==== Dataset section ====
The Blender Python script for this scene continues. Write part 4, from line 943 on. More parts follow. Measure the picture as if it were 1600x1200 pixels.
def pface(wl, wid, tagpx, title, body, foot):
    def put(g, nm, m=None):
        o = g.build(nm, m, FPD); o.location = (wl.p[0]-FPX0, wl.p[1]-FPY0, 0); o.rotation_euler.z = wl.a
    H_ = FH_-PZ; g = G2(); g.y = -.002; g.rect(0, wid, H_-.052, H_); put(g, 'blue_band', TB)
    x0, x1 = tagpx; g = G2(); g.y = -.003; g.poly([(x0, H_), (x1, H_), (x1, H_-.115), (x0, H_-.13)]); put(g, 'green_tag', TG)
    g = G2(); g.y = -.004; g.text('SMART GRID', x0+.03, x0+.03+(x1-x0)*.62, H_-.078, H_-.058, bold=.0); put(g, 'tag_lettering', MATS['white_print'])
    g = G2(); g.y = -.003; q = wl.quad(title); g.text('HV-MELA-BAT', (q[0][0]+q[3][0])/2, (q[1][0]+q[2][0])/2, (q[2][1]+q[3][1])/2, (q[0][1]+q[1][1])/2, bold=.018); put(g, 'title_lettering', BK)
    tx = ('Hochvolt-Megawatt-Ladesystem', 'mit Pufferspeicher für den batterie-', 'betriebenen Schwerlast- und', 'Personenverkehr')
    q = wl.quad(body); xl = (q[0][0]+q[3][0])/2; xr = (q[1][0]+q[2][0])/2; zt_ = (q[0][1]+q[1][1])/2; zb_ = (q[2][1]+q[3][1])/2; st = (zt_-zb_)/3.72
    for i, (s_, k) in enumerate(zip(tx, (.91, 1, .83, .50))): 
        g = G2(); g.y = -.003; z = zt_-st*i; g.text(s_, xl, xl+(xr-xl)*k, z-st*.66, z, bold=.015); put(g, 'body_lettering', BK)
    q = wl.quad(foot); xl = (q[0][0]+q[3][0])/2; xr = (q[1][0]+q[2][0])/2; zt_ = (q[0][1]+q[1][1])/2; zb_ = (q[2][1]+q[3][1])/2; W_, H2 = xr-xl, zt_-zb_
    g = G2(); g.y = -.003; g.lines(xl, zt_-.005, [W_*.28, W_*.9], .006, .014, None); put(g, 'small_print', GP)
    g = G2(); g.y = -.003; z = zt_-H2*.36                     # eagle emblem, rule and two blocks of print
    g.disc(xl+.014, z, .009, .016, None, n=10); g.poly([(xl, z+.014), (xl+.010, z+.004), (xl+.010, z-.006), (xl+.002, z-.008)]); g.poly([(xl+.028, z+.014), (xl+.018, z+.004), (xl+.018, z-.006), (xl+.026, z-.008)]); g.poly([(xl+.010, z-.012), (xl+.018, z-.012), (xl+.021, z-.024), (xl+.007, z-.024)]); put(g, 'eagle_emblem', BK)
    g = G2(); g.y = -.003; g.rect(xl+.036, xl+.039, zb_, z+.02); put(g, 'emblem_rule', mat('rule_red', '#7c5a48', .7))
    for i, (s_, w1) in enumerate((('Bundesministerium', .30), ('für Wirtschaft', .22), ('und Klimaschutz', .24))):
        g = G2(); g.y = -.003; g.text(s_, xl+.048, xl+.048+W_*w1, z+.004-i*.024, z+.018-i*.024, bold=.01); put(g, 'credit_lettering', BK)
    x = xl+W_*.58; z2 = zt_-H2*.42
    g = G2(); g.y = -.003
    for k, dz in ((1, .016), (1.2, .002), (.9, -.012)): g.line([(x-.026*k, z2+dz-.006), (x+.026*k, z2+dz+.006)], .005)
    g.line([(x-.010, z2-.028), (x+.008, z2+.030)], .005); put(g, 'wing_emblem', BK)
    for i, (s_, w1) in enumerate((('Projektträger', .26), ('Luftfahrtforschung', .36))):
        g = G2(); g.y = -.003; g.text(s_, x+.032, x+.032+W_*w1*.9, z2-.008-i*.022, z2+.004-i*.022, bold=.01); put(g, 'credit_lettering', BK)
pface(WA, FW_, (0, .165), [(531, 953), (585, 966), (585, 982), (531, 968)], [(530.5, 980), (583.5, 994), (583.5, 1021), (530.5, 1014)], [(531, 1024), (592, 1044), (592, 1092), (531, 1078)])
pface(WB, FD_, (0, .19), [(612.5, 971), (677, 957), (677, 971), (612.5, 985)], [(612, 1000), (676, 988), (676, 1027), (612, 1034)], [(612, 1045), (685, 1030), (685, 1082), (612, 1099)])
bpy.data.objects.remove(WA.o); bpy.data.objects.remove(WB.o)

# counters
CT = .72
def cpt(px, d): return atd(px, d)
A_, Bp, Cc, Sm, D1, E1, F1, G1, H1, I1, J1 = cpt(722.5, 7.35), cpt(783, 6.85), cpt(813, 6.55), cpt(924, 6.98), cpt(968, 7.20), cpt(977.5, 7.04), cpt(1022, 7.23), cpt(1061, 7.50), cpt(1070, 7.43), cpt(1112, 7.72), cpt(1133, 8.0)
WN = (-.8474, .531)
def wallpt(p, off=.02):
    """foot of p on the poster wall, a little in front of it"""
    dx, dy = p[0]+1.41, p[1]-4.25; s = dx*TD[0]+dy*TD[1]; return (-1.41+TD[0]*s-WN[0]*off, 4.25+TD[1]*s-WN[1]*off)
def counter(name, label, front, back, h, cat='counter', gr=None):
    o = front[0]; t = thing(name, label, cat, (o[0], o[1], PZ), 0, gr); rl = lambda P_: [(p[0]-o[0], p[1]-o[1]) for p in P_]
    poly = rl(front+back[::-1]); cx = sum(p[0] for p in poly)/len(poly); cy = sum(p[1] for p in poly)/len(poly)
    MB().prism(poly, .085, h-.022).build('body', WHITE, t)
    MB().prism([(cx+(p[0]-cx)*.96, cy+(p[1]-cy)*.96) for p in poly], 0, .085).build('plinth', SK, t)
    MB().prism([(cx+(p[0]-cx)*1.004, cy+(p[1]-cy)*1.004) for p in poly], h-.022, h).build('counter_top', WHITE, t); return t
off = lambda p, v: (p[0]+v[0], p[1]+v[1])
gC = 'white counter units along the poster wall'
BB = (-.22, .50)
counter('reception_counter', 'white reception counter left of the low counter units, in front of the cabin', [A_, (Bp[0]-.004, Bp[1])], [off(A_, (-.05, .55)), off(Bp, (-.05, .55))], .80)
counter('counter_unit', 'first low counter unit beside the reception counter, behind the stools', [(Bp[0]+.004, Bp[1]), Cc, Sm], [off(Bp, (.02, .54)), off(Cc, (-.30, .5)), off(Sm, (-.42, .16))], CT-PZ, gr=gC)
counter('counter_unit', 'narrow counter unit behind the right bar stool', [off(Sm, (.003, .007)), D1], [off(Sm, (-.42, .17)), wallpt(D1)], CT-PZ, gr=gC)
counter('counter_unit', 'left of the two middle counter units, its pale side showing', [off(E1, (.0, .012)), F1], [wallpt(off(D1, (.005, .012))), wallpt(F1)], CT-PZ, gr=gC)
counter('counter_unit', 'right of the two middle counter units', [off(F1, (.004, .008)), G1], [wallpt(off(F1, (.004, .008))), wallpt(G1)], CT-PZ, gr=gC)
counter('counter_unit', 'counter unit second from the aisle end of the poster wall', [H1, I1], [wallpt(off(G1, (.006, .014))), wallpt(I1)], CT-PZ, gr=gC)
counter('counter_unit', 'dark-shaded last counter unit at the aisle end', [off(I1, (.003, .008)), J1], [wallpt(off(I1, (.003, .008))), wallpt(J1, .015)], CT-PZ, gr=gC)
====
- _Problem description_: Reproduce the material verbatim, line by line.

- _Complete output_:
The Blender Python script for this scene continues. Write part 4, from line 943 on. More parts follow. Measure the picture as if it were 1600x1200 pixels.
def pface(wl, wid, tagpx, title, body, foot):
    def put(g, nm, m=None):
        o = g.build(nm, m, FPD); o.location = (wl.p[0]-FPX0, wl.p[1]-FPY0, 0); o.rotation_euler.z = wl.a
    H_ = FH_-PZ; g = G2(); g.y = -.002; g.rect(0, wid, H_-.052, H_); put(g, 'blue_band', TB)
    x0, x1 = tagpx; g = G2(); g.y = -.003; g.poly([(x0, H_), (x1, H_), (x1, H_-.115), (x0, H_-.13)]); put(g, 'green_tag', TG)
    g = G2(); g.y = -.004; g.text('SMART GRID', x0+.03, x0+.03+(x1-x0)*.62, H_-.078, H_-.058, bold=.0); put(g, 'tag_lettering', MATS['white_print'])
    g = G2(); g.y = -.003; q = wl.quad(title); g.text('HV-MELA-BAT', (q[0][0]+q[3][0])/2, (q[1][0]+q[2][0])/2, (q[2][1]+q[3][1])/2, (q[0][1]+q[1][1])/2, bold=.018); put(g, 'title_lettering', BK)
    tx = ('Hochvolt-Megawatt-Ladesystem', 'mit Pufferspeicher für den batterie-', 'betriebenen Schwerlast- und', 'Personenverkehr')
    q = wl.quad(body); xl = (q[0][0]+q[3][0])/2; xr = (q[1][0]+q[2][0])/2; zt_ = (q[0][1]+q[1][1])/2; zb_ = (q[2][1]+q[3][1])/2; st = (zt_-zb_)/3.72
    for i, (s_, k) in enumerate(zip(tx, (.91, 1, .83, .50))): 
        g = G2(); g.y = -.003; z = zt_-st*i; g.text(s_, xl, xl+(xr-xl)*k, z-st*.66, z, bold=.015); put(g, 'body_lettering', BK)
    q = wl.quad(foot); xl = (q[0][0]+q[3][0])/2; xr = (q[1][0]+q[2][0])/2; zt_ = (q[0][1]+q[1][1])/2; zb_ = (q[2][1]+q[3][1])/2; W_, H2 = xr-xl, zt_-zb_
    g = G2(); g.y = -.003; g.lines(xl, zt_-.005, [W_*.28, W_*.9], .006, .014, None); put(g, 'small_print', GP)
    g = G2(); g.y = -.003; z = zt_-H2*.36                     # eagle emblem, rule and two blocks of print
    g.disc(xl+.014, z, .009, .016, None, n=10); g.poly([(xl, z+.014), (xl+.010, z+.004), (xl+.010, z-.006), (xl+.002, z-.008)]); g.poly([(xl+.028, z+.014), (xl+.018, z+.004), (xl+.018, z-.006), (xl+.026, z-.008)]); g.poly([(xl+.010, z-.012), (xl+.018, z-.012), (xl+.021, z-.024), (xl+.007, z-.024)]); put(g, 'eagle_emblem', BK)
    g = G2(); g.y = -.003; g.rect(xl+.036, xl+.039, zb_, z+.02); put(g, 'emblem_rule', mat('rule_red', '#7c5a48', .7))
    for i, (s_, w1) in enumerate((('Bundesministerium', .30), ('für Wirtschaft', .22), ('und Klimaschutz', .24))):
        g = G2(); g.y = -.003; g.text(s_, xl+.048, xl+.048+W_*w1, z+.004-i*.024, z+.018-i*.024, bold=.01); put(g, 'credit_lettering', BK)
    x = xl+W_*.58; z2 = zt_-H2*.42
    g = G2(); g.y = -.003
    for k, dz in ((1, .016), (1.2, .002), (.9, -.012)): g.line([(x-.026*k, z2+dz-.006), (x+.026*k, z2+dz+.006)], .005)
    g.line([(x-.010, z2-.028), (x+.008, z2+.030)], .005); put(g, 'wing_emblem', BK)
    for i, (s_, w1) in enumerate((('Projektträger', .26), ('Luftfahrtforschung', .36))):
        g = G2(); g.y = -.003; g.text(s_, x+.032, x+.032+W_*w1*.9, z2-.008-i*.022, z2+.004-i*.022, bold=.01); put(g, 'credit_lettering', BK)
pface(WA, FW_, (0, .165), [(531, 953), (585, 966), (585, 982), (531, 968)], [(530.5, 980), (583.5, 994), (583.5, 1021), (530.5, 1014)], [(531, 1024), (592, 1044), (592, 1092), (531, 1078)])
pface(WB, FD_, (0, .19), [(612.5, 971), (677, 957), (677, 971), (612.5, 985)], [(612, 1000), (676, 988), (676, 1027), (612, 1034)], [(612, 1045), (685, 1030), (685, 1082), (612, 1099)])
bpy.data.objects.remove(WA.o); bpy.data.objects.remove(WB.o)

# counters
CT = .72
def cpt(px, d): return atd(px, d)
A_, Bp, Cc, Sm, D1, E1, F1, G1, H1, I1, J1 = cpt(722.5, 7.35), cpt(783, 6.85), cpt(813, 6.55), cpt(924, 6.98), cpt(968, 7.20), cpt(977.5, 7.04), cpt(1022, 7.23), cpt(1061, 7.50), cpt(1070, 7.43), cpt(1112, 7.72), cpt(1133, 8.0)
WN = (-.8474, .531)
def wallpt(p, off=.02):
    """foot of p on the poster wall, a little in front of it"""
    dx, dy = p[0]+1.41, p[1]-4.25; s = dx*TD[0]+dy*TD[1]; return (-1.41+TD[0]*s-WN[0]*off, 4.25+TD[1]*s-WN[1]*off)
def counter(name, label, front, back, h, cat='counter', gr=None):
    o = front[0]; t = thing(name, label, cat, (o[0], o[1], PZ), 0, gr); rl = lambda P_: [(p[0]-o[0], p[1]-o[1]) for p in P_]
    poly = rl(front+back[::-1]); cx = sum(p[0] for p in poly)/len(poly); cy = sum(p[1] for p in poly)/len(poly)
    MB().prism(poly, .085, h-.022).build('body', WHITE, t)
    MB().prism([(cx+(p[0]-cx)*.96, cy+(p[1]-cy)*.96) for p in poly], 0, .085).build('plinth', SK, t)
    MB().prism([(cx+(p[0]-cx)*1.004, cy+(p[1]-cy)*1.004) for p in poly], h-.022, h).build('counter_top', WHITE, t); return t
off = lambda p, v: (p[0]+v[0], p[1]+v[1])
gC = 'white counter units along the poster wall'
BB = (-.22, .50)
counter('reception_counter', 'white reception counter left of the low counter units, in front of the cabin', [A_, (Bp[0]-.004, Bp[1])], [off(A_, (-.05, .55)), off(Bp, (-.05, .55))], .80)
counter('counter_unit', 'first low counter unit beside the reception counter, behind the stools', [(Bp[0]+.004, Bp[1]), Cc, Sm], [off(Bp, (.02, .54)), off(Cc, (-.30, .5)), off(Sm, (-.42, .16))], CT-PZ, gr=gC)
counter('counter_unit', 'narrow counter unit behind the right bar stool', [off(Sm, (.003, .007)), D1], [off(Sm, (-.42, .17)), wallpt(D1)], CT-PZ, gr=gC)
counter('counter_unit', 'left of the two middle counter units, its pale side showing', [off(E1, (.0, .012)), F1], [wallpt(off(D1, (.005, .012))), wallpt(F1)], CT-PZ, gr=gC)
counter('counter_unit', 'right of the two middle counter units', [off(F1, (.004, .008)), G1], [wallpt(off(F1, (.004, .008))), wallpt(G1)], CT-PZ, gr=gC)
counter('counter_unit', 'counter unit second from the aisle end of the poster wall', [H1, I1], [wallpt(off(G1, (.006, .014))), wallpt(I1)], CT-PZ, gr=gC)
counter('counter_unit', 'dark-shaded last counter unit at the aisle end', [off(I1, (.003, .008)), J1], [wallpt(off(I1, (.003, .008))), wallpt(J1, .015)], CT-PZ, gr=gC)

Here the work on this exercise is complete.